En algún momento de La Dama de Shangai escuché de labios de R. Hayworth una curiosa frase: "No podemos perder, si nos rendimos". De esto hará unos veinte años. Mi memoria - un auténtico escombrero - ha conservado el pasaje, que nunca pensé que me con-vendría en este punto. Y este punto es el de rumiar o volver a traer la figura del barón de Montesquieu, al que ya E. Durkheim y después R. Aaron han elevado al estatuto de precursor de las ciencias sociales. Venerable por muchas razones, el noble crítico francés adquiere a la vista de sociólogos, historiadores, economistas, juristas... el valor de una solución de continuidad, una inflexión vital en el curso exánime de la historia de sus disciplinas: el rostro, en suma, de un padre fundador.

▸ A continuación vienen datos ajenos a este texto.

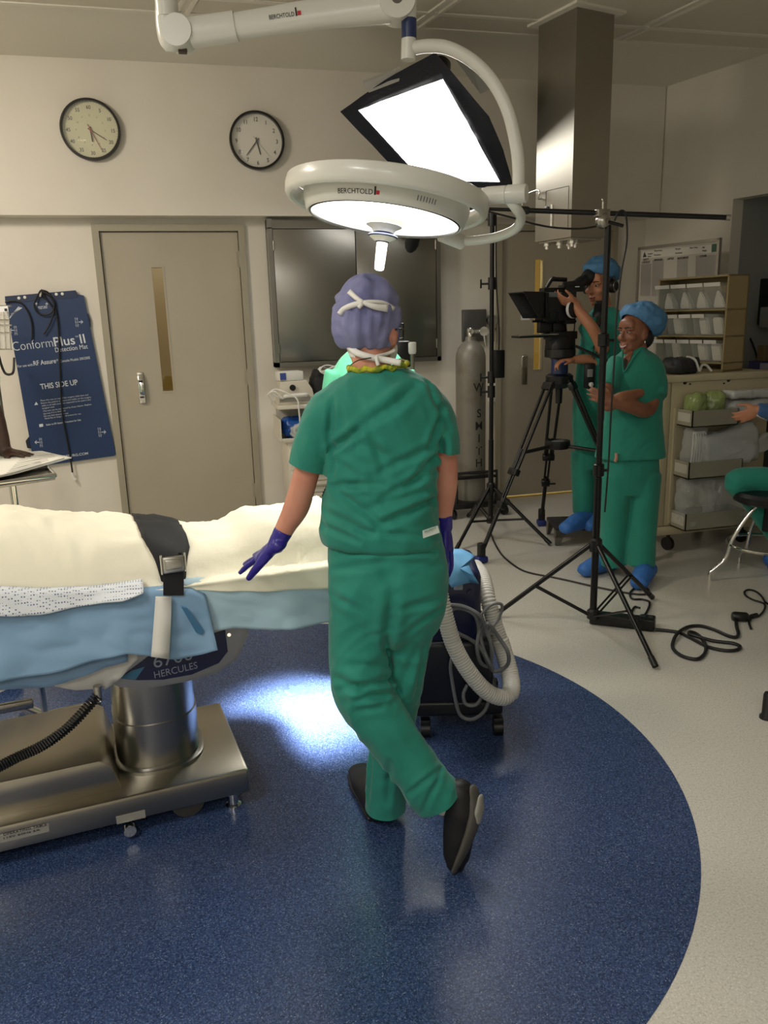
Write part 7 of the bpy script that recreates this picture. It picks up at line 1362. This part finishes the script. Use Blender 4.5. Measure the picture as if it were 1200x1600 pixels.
# ------------------------------------------------------------------ builder for the people standing back
def figure(label, org, skin, head_c, headR, neck_base, arms, torso, sleeves, trousers, legs, mat_, feet, hs=1.0, hands=(), vox=.007, seed=1.0, face=True, smile=False, top_rings=None, neckline=None, base_z=0.0, amp=.006):
    bm = BM()
    if head_c is not None: head_shape(bm, head_c, headR, hs); neck_shape(bm, head_c, headR, neck_base, .052 * hs)
    if torso: stack(bm, [(c, a * .86, b * .84, e) for c, a, b, e in torso], 3)
    for pts, rad in arms: limb(bm, pts, rad, RGT, 16)
    for h in hands: hand_shape(bm, *h[0], **h[1])
    for pts in legs: limb(bm, pts, [.075, .055, .045], RGT, 14)
    for a in feet: limb(bm, [a[0] + Vector((0, 0, .05)), a[0] + a[1] * .1 + Vector((0, 0, .045)), a[0] + a[1] * .2 + Vector((0, 0, .03))], [.036, .036, .03], a[1].cross(Vector((0, 0, 1))), 12)
    p = tag(obj('person', fuse(bm, vox, 8), skin, None, True, 180, org=org), label, 'person')
    bm = BM(); stack(bm, torso, 4, 32)
    for pts, rad in sleeves: limb(bm, pts, rad, RGT, 20, 5, False)
    bm = fuse(bm, .008, 5); folds(bm, amp, 8, (.2, 0, 1), 2.2, seed); folds(bm, amp * .45, 20, (.6, 0, 1), 2.0, seed + 3)
    if neckline: pass
    tp_ = obj('scrub_top', bm, mat_, p, True, 180)
    if trousers:
        bm = BM()
        for t in trousers: (stack(bm, t, 4, 28) if isinstance(t, list) else limb(bm, t[0], t[1], RGT, 20, 6, False))
        bm = fuse(bm, .008, 5); folds(bm, amp, 7, (.1, 0, 1), 2.6, seed + 5); obj('scrub_trousers', bm, mat_, p, True, 180)
    for a in feet:
        if len(a) < 3 or not a[2]: continue
        bm = BM(); l = a[1].normalized(); limb(bm, [a[0] - l * .03 + Vector((0, 0, .06)), a[0] + l * .08 + Vector((0, 0, .065)), a[0] + l * .2 + Vector((0, 0, .042))], [(.058, .058), (.06, .062), (.052, .04)], l.cross(Vector((0, 0, 1))), 22, 7); folds(bm, .007, 22, l.cross(Vector((0, 0, 1))), 2.0, seed + 2); X = coords(bm); X[:, 2] = np.maximum(X[:, 2], a[0].z + .003); setco(bm, X); obj('shoe_cover', bm, m_cover, p, True, 180)
    return p, tp_
# ------------------------------------------------------------------ woman with crossed arms
Wd = 4.60
def Q(px, py, off=0.0): return PD(px, py, Wd + off)
def qm(px, py, off=0.0): return (Q(px + 1, py, off) - Q(px, py, off)).length
def q_ring(y, l, r, b, off=0.0, e=2.2): return (Q((l + r) / 2, y, off), RGT * ((r - l) / 2 * qm((l + r) / 2, y, off)), FWD * b, e)
wf = (-RGT * .86 - FWD * .5).normalized(); WH = Q(991, 519, -.01); WR = basis(wf, 0.02, 0.0)
fwd_w = wf; 
torso_w = [q_ring(714, 930, 1040, .138, 0), q_ring(690, 935, 1037, .132), q_ring(660, 938, 1034, .13), q_ring(630, 944, 1034, .13), q_ring(600, 946, 1038, .13), q_ring(578, 950, 1038, .12), q_ring(560, 958, 1030, .10), q_ring(548, 972, 1014, .07), q_ring(541, 978, 1006, .05)]
LEa, REa = Q(1012, 640, -.12), Q(952, 632, -.20)
arms_w = [([Q(1014, 582, .0), Q(1022, 606, -.03), LEa, Q(985, 634, -.22), Q(956, 628, -.25)], [.036, .042, (.044, .044), (.042, .042), .03]),
          ([Q(962, 572, -.02), Q(950, 600, -.1), Q(948, 632, -.2), Q(970, 622, -.24), Q(1000, 614, -.2)], [.045, .042, .04, .035, .026])]
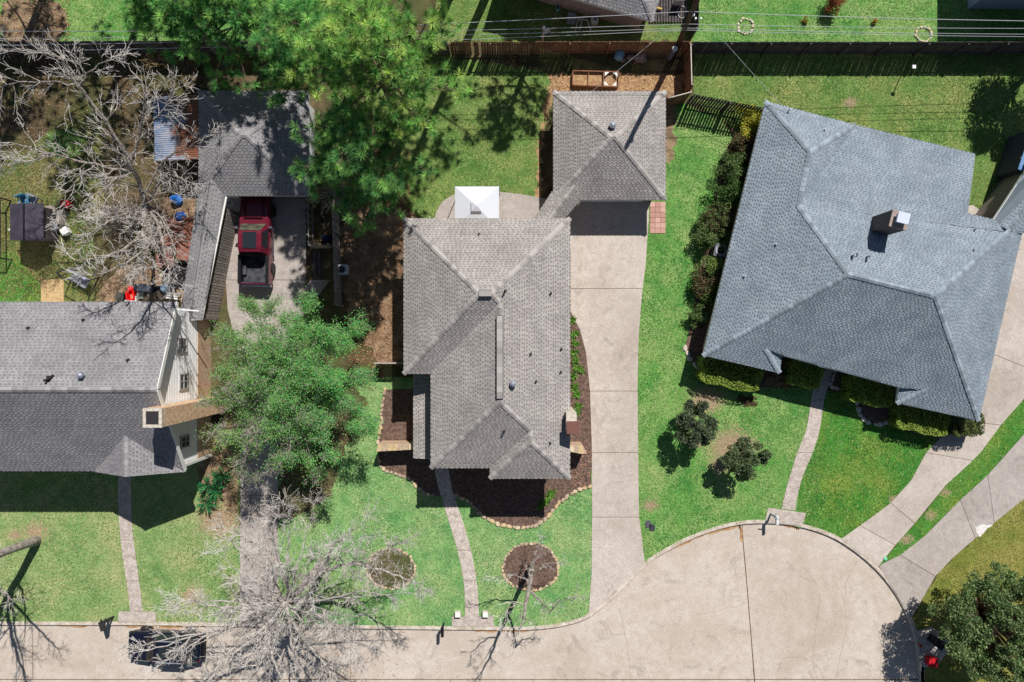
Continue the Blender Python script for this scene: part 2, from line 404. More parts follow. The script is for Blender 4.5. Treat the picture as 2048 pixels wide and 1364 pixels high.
# ---------------------------------------------------------------- lawns
LAWNS = [
    ('front_lawn', 'pale', [(-300, 860), (486, 860), (486, 1250), (200, 1249), (-300, 1249)]),
    ('front_lawn', 'cool', [(556, 755), (1184, 755), (1186, 1225), (1178, 1231), (1130, 1248), (1070, 1257), (880, 1258), (556, 1254)]),
    ('side_lawn', 'bright', [(1297, 400), (1331, 400), (1331, 190), (1440, 240), (1475, 285), (1440, 330), (1425, 420), (1400, 540), (1385, 640), (1372, 690), (1375, 715), (1400, 745), (1460, 775), (1640, 775), (1640, 1062), (1560, 1046), (1480, 1047), (1400, 1068), (1335, 1099), (1284, 1132), (1274, 1040), (1274, 700), (1288, 530)]),
    ('front_lawn', 'deep', [(1625, 775), (1690, 790), (1760, 840), (1880, 850), (1884, 880), (1852, 905), (1822, 960), (1782, 1006), (1722, 1051), (1682, 1078), (1620, 1056), (1590, 1050)]),
    ('back_lawn', 'olive', [(1386, 100), (2300, 100), (2300, 240), (2060, 300), (1980, 430), (1930, 440), (1700, 330), (1531, 290), (1440, 240), (1386, 200)]),
    ('back_lawn', 'bright', [(1386, -260), (2500, -260), (2500, 88), (1386, 88)]),
    ('back_lawn', 'olive', [(872, -260), (1386, -260), (1386, 88), (872, 88)]),
    ('back_lawn', 'bright', [(-60, -260), (700, -260), (700, 82), (350, 82), (-60, 82)]),
    ('back_lawn', 'olive', [(880, 112), (1085, 112), (1108, 190), (1092, 235), (1080, 300), (1070, 420), (860, 440), (830, 430), (760, 330), (740, 200), (800, 112)]),
    ('back_lawn', 'rough', [(-60, 330), (60, 300), (120, 240), (200, 250), (210, 400), (185, 480), (190, 604), (-60, 604)]),
    ('back_lawn', 'deep', [(-60, 505), (30, 505), (60, 545), (84, 572), (84, 606), (-60, 606)]),
    ('back_lawn', 'bright', [(98, 264), (150, 256), (172, 285), (160, 312), (112, 318), (94, 290)]),
    ('verge', 'deep', [(1757, 1131), (1830, 1047), (1892, 971), (1946, 921), (2001, 851), (2060, 785), (2060, 860), (1975, 951), (1920, 1001), (1850, 1071), (1800, 1111)]),
    ('front_lawn', 'dry', [(1824, 1236), (1872, 1152), (1906, 1116), (1960, 1068), (2060, 985), (2300, 850), (2300, 1650), (1848, 1650), (1845, 1400), (1838, 1300)]),
]
for i, (nm, kind, pts) in enumerate(LAWNS):
    m_ = MB(); m_.poly([P(x, y) + Vector((0, 0, 0.004 + 0.0006 * i)) for x, y in rough_poly(pts, 12, 2.0)])
    o = m_.build(nm, M_LAWN[kind], kind='structure')
    o.data.polygons[0].use_smooth = False
# worn and bare places: lie over the lawns
DIRT = [
    ('bare_soil', M_DIRT, [(402, 905), (470, 895), (476, 960), (470, 1030), (450, 1010), (436, 985), (405, 1010), (398, 960)]),
    ('bare_soil', M_GROUND, [(558, 758), (700, 760), (735, 800), (690, 900), (660, 990), (610, 1030), (558, 1040)]),
    ('mulch_bed', M_TANMULCH, [(1098, 146), (1366, 146), (1366, 196), (1330, 196), (1108, 196), (1090, 240), (1083, 300), (1083, 410), (1074, 408), (1076, 300), (1088, 220)]),
    ('mulch_bed', M_DIRT, [(1318, 182), (1352, 182), (1350, 200), (1348, 300), (1342, 330), (1331, 330)]),
    ('bare_soil', M_DIRT, [(684, 420), (830, 420), (830, 730), (760, 728), (700, 640), (682, 560)]),
    ('bare_soil', M_DIRT, [(192, 604), (212, 560), (250, 530), (310, 525), (330, 560), (400, 570), (400, 604)]),
    ('bare_soil', M_DIRT, [(330, 385), (396, 385), (390, 450), (330, 455), (315, 420)]),
    ('bare_soil', M_DIRT, [(0, 0), (118, 0), (140, 50), (110, 88), (0, 88)]),
    ('bare_soil', M_GROUND, [(880, 84), (1386, 84), (1386, 148), (1098, 148), (900, 112)]),
    ('bare_soil', M_DIRT, [(1462, 262), (1486, 262), (1476, 310), (1458, 305)]),
]
for i, (nm, m2, pts) in enumerate(DIRT):
    m_ = MB(); m_.poly([P(x, y) + Vector((0, 0, 0.013 + 0.0007 * i)) for x, y in rough_poly(pts, 7, 6.0)])
    m_.build(nm, m2, kind='structure')

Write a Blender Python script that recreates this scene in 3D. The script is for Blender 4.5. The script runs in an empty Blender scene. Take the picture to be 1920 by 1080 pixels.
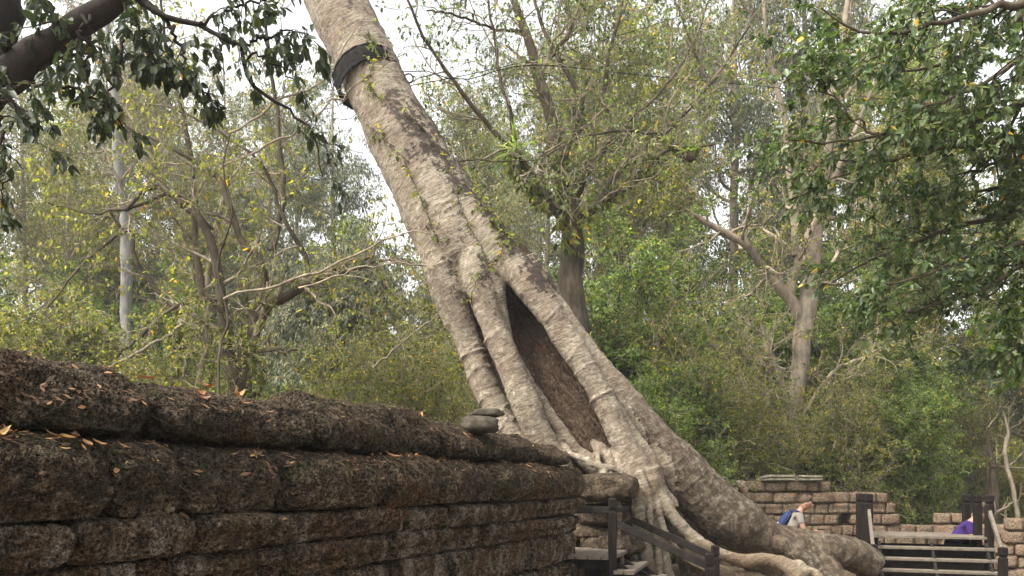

En la España que habla inglés, que se abre democráticamente al mundo mediante las tecnologías de la información, que se quiere situar en el corazón de una Europa arropada, a su vez, por la sociedad del conocimiento global, en la España moderna, en suma, la figura de Montesquieu goza de notable reconocimiento. No busco desafiar en conjunto la legitimidad de ese reconocimiento, pero sí señalar - sobre la base de una concepción crítica de la modernidad - las debilidades de su obra, precisamente como una de las fuerzas promotoras de esta modernidad a la que estamos entregados, pero cuyo feo rostro sólo con un enorme esfuerzo podríamos dejar de ver. Frente a ésta podría oponerse "nuestra modernidad", la que ha resultado vencida al punto de entregarse enteramente, evitando acaso de este modo la verguenza de declararse derrotada. Y, añadiré, esta otra modernidad no quisiera concebirse como española - en los términos justamente del nacionalismo del tiempo nuevo - sino universal. Sobre esto habría tanto que hablar... justamente todo lo que se silencia en la España del inglés, de las TIC y de Bolonia.
Pero volviendo al Señor de la Brède, sin desemerecer la importancia que en otros campos tiene su obra, nos avisaba recientemente (1984), por ejemplo, Julián Marías:
"Pero como esos autores era superiores en fama y técnicas, a los españoles, estos partían de ellos y rara vez se aventuraban a desentenderse de sus obras (o utilizarlas críticamente) y esas deformaciones pasaban íntegras a las suyas propias. En su momento habrá que hablar de la indecible irresponsabilidad de hombre tan eminente como Montesquieu, de su increíble falta de curiosidad y de conocimiento, cuando se trata de España; y podrá medirse lo que ha contribuido a confundir las cosas en la mente de los españoles."
En relación a estas deformaciones y confusiones de Montesquieu habría que revisar sus obras de temática española: Considérations sur les richesses de l´Espagne (1726/1727) o sus Reflexions sur la monarchie universelle en Europe (1731/1733), más inmediato será leer la Carta 78 de sus Cartas Persas (1721). Todo ello se aduce no con el ánimo de contribuir al recurrente llanto por España, mortecino y agotador, no con pretensión alguna revindicativa de la nación española, al modo de la conocida Defensa de la nación española de J. de Cadalso, en el contexto de una reacción nacional contra Masson de Morviliers, en la que juega tan importante papel la citada carta 78. Naturalmente en la medida en que la perspectiva europea - y europeísta - sobre España nos resulta injusta no dejan de indignarnos semejantes ataques. Ahora bien, tras la defensa nuestro ataque no seguiría las líneas de los defensores de la nación, simplemente porque aceptamos que esa nación, para bien o para mal, no fraguó en la forma de nación política homologada al resto de las modernas estructuras políticas europeas. De ahí su difícil modernidad, de ahí la importancia fundamental que sigue teniendo la cuestión: ¿Qué es España?.Pregunta que se da por respondida por los intelectuales angloparlantes, tecnológicamente eficientes, e integrados sin resto en la sociedad del conocimiento. De esta suerte quienes se empecinan en plantearla son ya declarados ineficientes rémoras del pretérito. No diré más, sino que su futuro es el fundamento de nuestra persistencia.